10/2000
  Next Sex auf der Ars Electronica 
Nachbetrachtungen zur Zukunft
 
  Sex sells. Dieses Jahr ging es in Linz unter dem Titel „Next Sex“ um gentechnisch angepeilte Geschlechtsutopien: endgültige Trennung von Sex und Fortpflanzung, das Morphing „neuer“ Geschlechter, die Verwendung genetischen Materiales zur Produktion von natürlichen oder Kunstobjekten – Schmetterlinge oder winzige Puppen – bestimmten die Ausstellung im Brucknerhaus. Dem Sex als Programm einer Maschine namens Mensch und zugleich als Kern individuell empfundener Persönlichkeit ist eben nicht zu entkommen. Und genau an dieser Schnittstelle reißt die Ars Electronica das Problem der Reduzierung menschlichen Selbstverständnisses an; einer Reduzierung, die vor rund einem halben Jahrtausend mit den drei großen narzisstischen Menschheitskränkungen begann: der kopernikanischen Wende, Darwins Abstammungslehre und der freudianischen Demontage der Seele. 
Während der letzten fünfzig Jahre hat sich diese Entwicklung radikalisiert und ausschließlich auf das Menschenbild reduziert. Im Bereich der Künstlichen Intelligenz (KI) ist es Schritt für Schritt zu einer Aufgabe „spezifisch menschlicher Fähigkeiten“ gekommen. Und die Gentechnik nimmt Abstammung, Geschlecht und Blut ihre Eigenschaft als Konstanten menschlicher Identität.
Auf der gesellschaftlichen Ebene schließlich ist die theoretische Ausweitung der Menschenrechte nur die Folie, vor der das wirtschaftliche Leitbild des durch und durch flexibilisierten homo oeconomicus die Frage provoziert, was den nun an sozialen „menschlichen“ Rahmenbedingungen noch unverzichtbar ist. 

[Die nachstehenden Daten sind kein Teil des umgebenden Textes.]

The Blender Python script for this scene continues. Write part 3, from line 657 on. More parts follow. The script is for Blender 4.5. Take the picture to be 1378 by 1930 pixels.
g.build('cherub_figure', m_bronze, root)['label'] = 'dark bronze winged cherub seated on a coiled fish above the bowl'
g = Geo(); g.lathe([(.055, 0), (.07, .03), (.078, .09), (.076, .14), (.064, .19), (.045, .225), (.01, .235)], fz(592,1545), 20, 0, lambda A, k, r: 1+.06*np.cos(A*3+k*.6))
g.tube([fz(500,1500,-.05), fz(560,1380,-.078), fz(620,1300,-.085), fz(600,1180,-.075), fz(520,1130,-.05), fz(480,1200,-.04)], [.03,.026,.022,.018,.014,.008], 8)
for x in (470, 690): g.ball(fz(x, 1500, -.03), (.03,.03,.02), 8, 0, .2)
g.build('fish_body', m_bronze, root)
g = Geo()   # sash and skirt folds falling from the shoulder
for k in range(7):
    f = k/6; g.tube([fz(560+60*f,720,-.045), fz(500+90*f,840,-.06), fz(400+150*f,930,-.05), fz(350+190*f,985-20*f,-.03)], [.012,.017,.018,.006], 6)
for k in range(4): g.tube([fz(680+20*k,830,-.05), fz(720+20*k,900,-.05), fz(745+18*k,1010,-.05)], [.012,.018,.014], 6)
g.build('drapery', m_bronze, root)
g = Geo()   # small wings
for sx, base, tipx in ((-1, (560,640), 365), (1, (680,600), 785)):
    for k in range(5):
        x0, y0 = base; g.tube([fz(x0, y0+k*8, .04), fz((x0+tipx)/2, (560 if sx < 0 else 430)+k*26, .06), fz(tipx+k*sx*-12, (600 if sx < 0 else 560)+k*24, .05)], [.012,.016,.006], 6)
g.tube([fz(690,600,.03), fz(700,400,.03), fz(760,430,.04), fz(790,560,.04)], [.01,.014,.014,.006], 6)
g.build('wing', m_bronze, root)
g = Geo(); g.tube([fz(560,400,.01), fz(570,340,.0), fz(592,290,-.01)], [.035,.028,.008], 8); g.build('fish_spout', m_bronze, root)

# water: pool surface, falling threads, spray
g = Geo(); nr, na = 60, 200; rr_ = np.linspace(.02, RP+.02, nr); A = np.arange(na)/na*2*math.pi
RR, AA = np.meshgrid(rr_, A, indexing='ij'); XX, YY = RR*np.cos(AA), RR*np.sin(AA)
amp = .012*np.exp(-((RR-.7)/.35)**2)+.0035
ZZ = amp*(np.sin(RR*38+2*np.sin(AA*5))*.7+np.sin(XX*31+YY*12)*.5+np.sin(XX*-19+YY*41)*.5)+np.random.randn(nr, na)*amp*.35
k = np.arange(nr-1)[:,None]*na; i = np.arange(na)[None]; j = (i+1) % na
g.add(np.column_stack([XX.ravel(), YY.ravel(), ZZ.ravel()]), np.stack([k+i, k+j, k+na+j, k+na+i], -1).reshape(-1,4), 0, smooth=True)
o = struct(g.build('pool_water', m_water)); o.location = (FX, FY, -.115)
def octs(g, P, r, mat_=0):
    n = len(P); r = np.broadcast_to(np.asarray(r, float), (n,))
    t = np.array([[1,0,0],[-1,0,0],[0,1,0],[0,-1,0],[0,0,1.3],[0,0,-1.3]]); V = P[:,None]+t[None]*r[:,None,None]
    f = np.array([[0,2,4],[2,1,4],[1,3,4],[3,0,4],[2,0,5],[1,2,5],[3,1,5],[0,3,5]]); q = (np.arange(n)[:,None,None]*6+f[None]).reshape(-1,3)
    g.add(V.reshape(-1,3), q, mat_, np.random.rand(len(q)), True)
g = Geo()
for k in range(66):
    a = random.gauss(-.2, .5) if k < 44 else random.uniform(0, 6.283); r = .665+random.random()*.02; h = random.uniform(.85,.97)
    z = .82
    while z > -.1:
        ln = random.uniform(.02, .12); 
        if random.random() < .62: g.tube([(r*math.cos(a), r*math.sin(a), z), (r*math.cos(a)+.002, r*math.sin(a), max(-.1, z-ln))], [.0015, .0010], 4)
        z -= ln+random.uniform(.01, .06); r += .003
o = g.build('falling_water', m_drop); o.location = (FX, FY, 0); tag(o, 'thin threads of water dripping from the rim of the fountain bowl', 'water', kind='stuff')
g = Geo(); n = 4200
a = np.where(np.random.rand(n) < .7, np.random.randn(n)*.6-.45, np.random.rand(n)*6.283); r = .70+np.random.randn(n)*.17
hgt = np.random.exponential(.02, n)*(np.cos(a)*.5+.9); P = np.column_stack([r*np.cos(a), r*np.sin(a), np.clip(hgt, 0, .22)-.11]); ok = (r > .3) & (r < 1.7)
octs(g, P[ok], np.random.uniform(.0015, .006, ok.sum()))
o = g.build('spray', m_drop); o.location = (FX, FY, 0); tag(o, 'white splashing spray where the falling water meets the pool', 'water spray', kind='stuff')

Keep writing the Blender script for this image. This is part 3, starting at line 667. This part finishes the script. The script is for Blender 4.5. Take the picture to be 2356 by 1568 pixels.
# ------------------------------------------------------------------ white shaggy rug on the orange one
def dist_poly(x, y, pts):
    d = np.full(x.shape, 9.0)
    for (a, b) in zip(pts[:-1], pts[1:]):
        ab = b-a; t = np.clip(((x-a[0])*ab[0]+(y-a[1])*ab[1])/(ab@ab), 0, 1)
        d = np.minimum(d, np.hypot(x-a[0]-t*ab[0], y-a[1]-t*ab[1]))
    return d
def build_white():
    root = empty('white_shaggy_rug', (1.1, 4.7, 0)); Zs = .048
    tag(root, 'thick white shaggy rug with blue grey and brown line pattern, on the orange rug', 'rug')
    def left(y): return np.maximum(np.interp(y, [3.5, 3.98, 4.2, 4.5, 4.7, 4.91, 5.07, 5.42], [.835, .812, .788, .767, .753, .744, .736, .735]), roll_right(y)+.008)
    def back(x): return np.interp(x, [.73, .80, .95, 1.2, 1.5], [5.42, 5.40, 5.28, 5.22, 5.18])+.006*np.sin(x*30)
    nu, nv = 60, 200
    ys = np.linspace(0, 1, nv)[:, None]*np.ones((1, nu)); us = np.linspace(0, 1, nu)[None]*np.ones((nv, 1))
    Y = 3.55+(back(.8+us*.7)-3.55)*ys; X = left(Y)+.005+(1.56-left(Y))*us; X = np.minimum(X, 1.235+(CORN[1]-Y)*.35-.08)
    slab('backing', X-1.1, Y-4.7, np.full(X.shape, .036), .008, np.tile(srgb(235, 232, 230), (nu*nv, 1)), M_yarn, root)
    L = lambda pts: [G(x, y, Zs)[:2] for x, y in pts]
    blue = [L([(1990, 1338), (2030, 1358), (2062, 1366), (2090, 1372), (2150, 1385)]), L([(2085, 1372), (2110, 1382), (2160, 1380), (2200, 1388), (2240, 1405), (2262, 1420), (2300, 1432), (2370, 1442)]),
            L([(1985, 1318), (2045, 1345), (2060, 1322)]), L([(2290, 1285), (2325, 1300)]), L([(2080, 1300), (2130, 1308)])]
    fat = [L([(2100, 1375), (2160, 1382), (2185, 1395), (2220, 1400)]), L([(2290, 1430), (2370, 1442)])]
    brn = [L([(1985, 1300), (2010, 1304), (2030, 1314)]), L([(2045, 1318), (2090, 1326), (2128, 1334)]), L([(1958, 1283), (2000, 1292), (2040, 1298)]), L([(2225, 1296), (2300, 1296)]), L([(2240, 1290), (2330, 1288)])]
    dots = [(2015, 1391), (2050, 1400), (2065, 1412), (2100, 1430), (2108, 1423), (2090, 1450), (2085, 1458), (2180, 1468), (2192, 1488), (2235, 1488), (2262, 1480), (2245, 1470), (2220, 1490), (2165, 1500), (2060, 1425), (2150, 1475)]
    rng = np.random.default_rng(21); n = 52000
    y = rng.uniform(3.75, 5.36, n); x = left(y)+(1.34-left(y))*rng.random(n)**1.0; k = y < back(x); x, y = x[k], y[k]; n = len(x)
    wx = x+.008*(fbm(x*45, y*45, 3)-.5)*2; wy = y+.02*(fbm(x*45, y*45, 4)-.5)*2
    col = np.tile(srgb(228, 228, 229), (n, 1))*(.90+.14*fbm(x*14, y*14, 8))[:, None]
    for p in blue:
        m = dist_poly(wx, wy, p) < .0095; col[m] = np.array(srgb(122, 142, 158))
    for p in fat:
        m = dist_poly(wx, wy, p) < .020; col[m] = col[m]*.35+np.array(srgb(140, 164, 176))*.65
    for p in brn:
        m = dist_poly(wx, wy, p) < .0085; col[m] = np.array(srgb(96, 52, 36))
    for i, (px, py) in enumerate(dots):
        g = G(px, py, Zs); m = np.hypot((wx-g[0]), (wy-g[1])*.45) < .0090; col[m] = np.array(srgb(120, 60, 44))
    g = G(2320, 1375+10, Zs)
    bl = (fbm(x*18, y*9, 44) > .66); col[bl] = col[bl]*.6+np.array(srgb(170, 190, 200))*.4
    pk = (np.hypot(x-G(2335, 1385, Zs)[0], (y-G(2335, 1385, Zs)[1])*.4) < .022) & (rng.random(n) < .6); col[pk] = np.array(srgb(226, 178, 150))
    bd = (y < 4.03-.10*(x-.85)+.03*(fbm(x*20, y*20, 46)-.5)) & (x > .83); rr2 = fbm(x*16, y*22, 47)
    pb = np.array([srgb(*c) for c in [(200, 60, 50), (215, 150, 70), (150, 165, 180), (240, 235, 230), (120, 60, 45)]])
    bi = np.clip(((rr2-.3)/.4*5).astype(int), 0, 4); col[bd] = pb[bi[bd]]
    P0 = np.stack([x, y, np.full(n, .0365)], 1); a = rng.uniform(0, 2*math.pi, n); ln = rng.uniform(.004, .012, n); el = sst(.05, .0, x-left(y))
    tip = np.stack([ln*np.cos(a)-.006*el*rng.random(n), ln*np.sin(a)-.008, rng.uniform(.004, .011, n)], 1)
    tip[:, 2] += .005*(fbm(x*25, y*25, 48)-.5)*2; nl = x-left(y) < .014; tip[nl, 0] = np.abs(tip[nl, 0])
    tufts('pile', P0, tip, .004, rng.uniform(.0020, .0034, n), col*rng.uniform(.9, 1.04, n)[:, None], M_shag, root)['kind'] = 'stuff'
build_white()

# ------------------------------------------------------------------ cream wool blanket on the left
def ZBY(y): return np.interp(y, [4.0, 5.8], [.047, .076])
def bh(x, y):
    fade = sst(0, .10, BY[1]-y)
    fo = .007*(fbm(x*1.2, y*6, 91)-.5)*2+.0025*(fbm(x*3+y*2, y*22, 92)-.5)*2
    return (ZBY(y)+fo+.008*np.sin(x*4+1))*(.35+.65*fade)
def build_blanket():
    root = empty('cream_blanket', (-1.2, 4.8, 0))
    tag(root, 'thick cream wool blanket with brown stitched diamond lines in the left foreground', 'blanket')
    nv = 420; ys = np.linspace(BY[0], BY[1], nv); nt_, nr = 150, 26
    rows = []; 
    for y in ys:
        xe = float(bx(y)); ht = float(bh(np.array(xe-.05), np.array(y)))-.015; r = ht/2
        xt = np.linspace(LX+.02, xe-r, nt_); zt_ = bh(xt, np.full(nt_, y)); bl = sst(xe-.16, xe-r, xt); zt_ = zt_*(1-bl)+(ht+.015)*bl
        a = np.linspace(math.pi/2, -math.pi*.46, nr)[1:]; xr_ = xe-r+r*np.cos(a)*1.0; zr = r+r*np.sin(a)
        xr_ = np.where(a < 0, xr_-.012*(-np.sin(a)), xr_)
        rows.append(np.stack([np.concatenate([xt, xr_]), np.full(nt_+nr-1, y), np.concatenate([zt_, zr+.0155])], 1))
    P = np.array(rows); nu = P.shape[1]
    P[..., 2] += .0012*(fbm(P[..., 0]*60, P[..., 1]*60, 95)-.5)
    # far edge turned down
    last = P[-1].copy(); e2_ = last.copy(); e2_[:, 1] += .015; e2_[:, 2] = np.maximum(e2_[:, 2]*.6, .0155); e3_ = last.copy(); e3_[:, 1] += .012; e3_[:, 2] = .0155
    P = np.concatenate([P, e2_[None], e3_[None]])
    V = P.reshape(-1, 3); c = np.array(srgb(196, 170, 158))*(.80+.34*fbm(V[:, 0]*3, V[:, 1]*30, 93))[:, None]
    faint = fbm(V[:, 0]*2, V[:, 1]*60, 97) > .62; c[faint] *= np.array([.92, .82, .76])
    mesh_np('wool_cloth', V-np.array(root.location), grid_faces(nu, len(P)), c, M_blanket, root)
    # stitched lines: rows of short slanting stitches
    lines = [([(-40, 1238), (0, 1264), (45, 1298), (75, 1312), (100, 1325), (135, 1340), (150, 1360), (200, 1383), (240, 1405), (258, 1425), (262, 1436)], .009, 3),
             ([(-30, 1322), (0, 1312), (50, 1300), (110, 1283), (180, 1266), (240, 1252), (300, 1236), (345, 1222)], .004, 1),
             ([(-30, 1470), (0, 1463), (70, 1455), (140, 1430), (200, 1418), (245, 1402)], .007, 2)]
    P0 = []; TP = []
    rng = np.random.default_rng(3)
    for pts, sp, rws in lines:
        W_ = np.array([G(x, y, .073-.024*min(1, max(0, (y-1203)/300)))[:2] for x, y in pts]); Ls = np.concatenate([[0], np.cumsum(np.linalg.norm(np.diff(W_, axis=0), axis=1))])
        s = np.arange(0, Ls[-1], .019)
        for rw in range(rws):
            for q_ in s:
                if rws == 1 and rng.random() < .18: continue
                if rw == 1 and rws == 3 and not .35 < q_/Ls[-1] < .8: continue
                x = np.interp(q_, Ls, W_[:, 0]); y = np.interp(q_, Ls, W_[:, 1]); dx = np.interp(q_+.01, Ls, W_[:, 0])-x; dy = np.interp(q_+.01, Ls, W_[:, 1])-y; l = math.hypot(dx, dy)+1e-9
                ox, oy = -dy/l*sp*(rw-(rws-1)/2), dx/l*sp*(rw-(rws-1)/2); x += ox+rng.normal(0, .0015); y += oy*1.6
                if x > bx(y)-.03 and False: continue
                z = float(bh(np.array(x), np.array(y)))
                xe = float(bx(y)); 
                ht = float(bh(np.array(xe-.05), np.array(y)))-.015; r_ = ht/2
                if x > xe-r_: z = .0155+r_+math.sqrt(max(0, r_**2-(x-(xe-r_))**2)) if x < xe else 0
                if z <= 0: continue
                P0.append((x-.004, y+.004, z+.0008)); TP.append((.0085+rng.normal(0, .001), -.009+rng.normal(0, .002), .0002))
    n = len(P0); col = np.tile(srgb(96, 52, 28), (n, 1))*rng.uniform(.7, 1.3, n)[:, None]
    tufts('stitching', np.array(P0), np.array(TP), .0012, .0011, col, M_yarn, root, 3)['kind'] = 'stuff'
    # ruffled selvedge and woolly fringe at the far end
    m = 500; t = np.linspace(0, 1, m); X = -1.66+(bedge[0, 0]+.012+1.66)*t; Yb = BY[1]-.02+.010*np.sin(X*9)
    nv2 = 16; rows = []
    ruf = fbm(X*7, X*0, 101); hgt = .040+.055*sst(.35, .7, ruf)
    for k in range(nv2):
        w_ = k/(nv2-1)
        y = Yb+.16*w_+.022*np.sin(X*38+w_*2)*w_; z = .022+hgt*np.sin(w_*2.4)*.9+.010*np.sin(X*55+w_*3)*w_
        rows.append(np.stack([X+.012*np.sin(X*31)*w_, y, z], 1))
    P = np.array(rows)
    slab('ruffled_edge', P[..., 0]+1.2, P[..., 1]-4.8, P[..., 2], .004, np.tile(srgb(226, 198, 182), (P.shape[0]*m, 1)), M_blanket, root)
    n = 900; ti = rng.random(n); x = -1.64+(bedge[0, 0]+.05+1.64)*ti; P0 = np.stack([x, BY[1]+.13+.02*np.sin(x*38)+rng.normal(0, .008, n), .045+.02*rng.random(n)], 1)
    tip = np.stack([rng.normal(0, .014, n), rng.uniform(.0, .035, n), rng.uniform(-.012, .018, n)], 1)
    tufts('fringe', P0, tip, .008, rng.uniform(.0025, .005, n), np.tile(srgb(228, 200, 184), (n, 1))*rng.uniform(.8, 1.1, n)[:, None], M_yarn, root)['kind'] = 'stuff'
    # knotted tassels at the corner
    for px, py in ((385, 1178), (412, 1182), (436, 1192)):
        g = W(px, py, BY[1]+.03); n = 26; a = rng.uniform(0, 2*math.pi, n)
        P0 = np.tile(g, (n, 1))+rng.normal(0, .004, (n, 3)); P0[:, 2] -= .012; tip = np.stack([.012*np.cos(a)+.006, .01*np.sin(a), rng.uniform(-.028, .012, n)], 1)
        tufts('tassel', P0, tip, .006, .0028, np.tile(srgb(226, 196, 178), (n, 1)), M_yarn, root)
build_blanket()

Die Ars Electronica als PR-Show  für neue Technologien und deren artistische Umsetzung stellt sich zumindest implizit diesen Fragen. Das ist eines ihrer Verdienste. Das Symposion wäre allerdings der Raum für eine prinzipiellere Erörterung gewesen. Und die Funktion von Festivals, die sich mit der soziologischen Definition des Menschlichen beschäftigen, wird derzeit noch von den Globalisierungsgegnern in Seattle oder Prag übernommen.